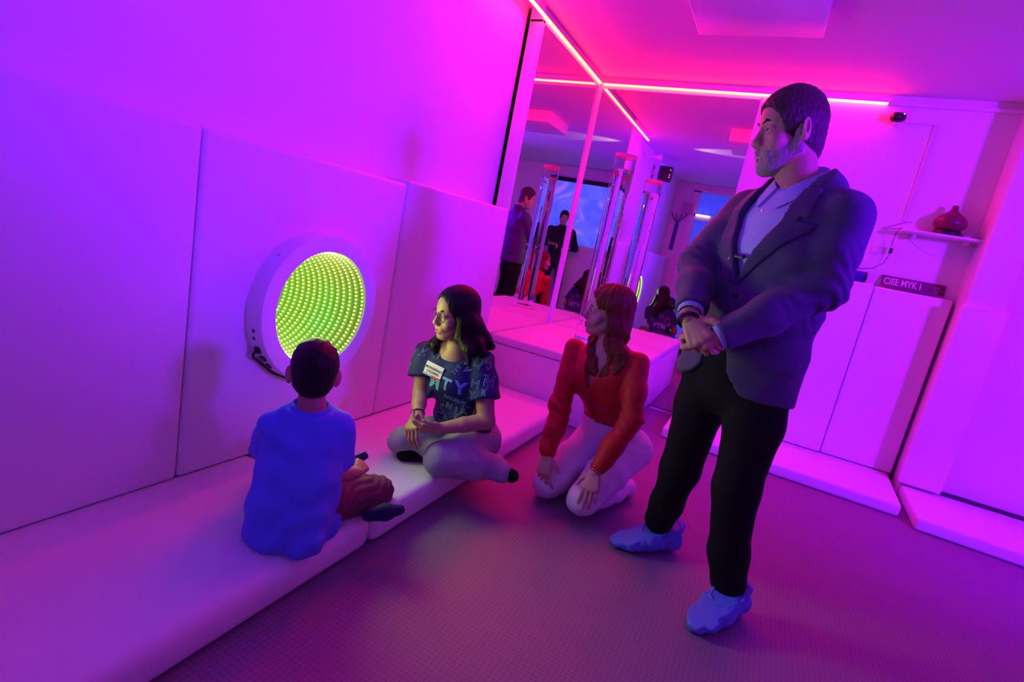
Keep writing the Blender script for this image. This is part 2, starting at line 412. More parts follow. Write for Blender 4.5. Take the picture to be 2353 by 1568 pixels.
fish(TB + V3(-.035, -.025, TH - PZ - .135), (-.5, -.6, .3), .019, 'orange plastic fish near the water surface of the bubble tube')
fish(TB + V3(.02, .035, TH - PZ - .155), (.6, -.3, .5), .016, 'smaller orange plastic fish at the back of the bubble tube')

# ------------------------------------------------------------------ things on the back wall
MT['shelfmat'] = material('white_shelf', (0.84, 0.82, 0.84), 0.4)
r = empty('wall_shelf', (0.88, YB, 1.68), 'narrow white wall shelf holding the diffuser', 'shelf')
box('board', (0.66, 4.23, 1.672), (1.105, YB + .001, 1.688), MT['shelfmat'], r, bevel=0.003)
for x in (0.74, 1.02): box('bracket', (x, 4.29, 1.645), (x + .012, YB + .001, 1.672), MT['shelfmat'], r)
D = V3(0.905, 4.305, 1.688)
r = empty('aroma_diffuser', tuple(D), 'dark red onion shaped aroma diffuser on the wall shelf', 'diffuser')
lathe('foot', [(.0001, .0), (.075, .0), (.078, .012), (.068, .034), (.0001, .036)], D, MT['black'], r)
lathe('bowl', [(.062, .034), (.082, .052), (.09, .075), (.086, .098), (.066, .122), (.042, .138), (.026, .152), (.019, .168), (.017, .186), (.010, .19), (.0001, .188)], D, material('wood_red', (0.17, 0.035, 0.05), 0.35, tint=(14, (0.11, 0.02, 0.04), 0.7)), r)
tag(box('adapter', (0.985, 4.27, 1.6885), (1.03, 4.31, 1.704), material('adapter_grey', (0.35, 0.33, 0.5), 0.5), None, bevel=0.004), 'small grey box on the shelf right of the diffuser', 'adapter')
tag(box('remote_control', (1.045, 4.285, 1.6885), (1.09, 4.31, 1.698), material('remote_dark', (0.25, 0.03, 0.06), 0.5), None, bevel=0.004), 'small flat dark red box at the right end of the shelf', 'remote')
CB = material('cable_dark', (0.10, 0.03, 0.12), 0.5)
CW = material('cable_white', (0.75, 0.72, 0.75), 0.5)
yw = YB - .006
r = empty('power_cable', (0.66, yw, 1.6), 'dark power cable with inline switch hanging from the shelf to the speaker', 'cable')
tube('cord', [(0.70, 4.25, 1.69), (0.655, 4.26, 1.69), (0.642, 4.30, 1.66), (0.645, yw - .04, 1.60), (0.652, yw - .03, 1.52), (0.635, yw - .02, 1.46), (0.59, yw - .02, 1.415), (0.53, yw - .02, 1.40), (0.47, yw - .005, 1.397), (0.40, yw - .01, 1.392)], .0022, CB, r, 6)
box('inline_switch', (0.641, yw - .045, 1.527), (0.661, yw - .028, 1.572), MT['black'], r, bevel=0.005)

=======

▶ **Your task**
Up to and including the line with "fish(TB + V3(.02, .035, TH", copy the data above from its first line. Skip pictures.

▶ **Response for this exercise**
Keep writing the Blender script for this image. This is part 2, starting at line 412. More parts follow. Write for Blender 4.5. Take the picture to be 2353 by 1568 pixels.
fish(TB + V3(-.035, -.025, TH - PZ - .135), (-.5, -.6, .3), .019, 'orange plastic fish near the water surface of the bubble tube')
fish(TB + V3(.02, .035, TH - PZ - .155), (.6, -.3, .5), .016, 'smaller orange plastic fish at the back of the bubble tube')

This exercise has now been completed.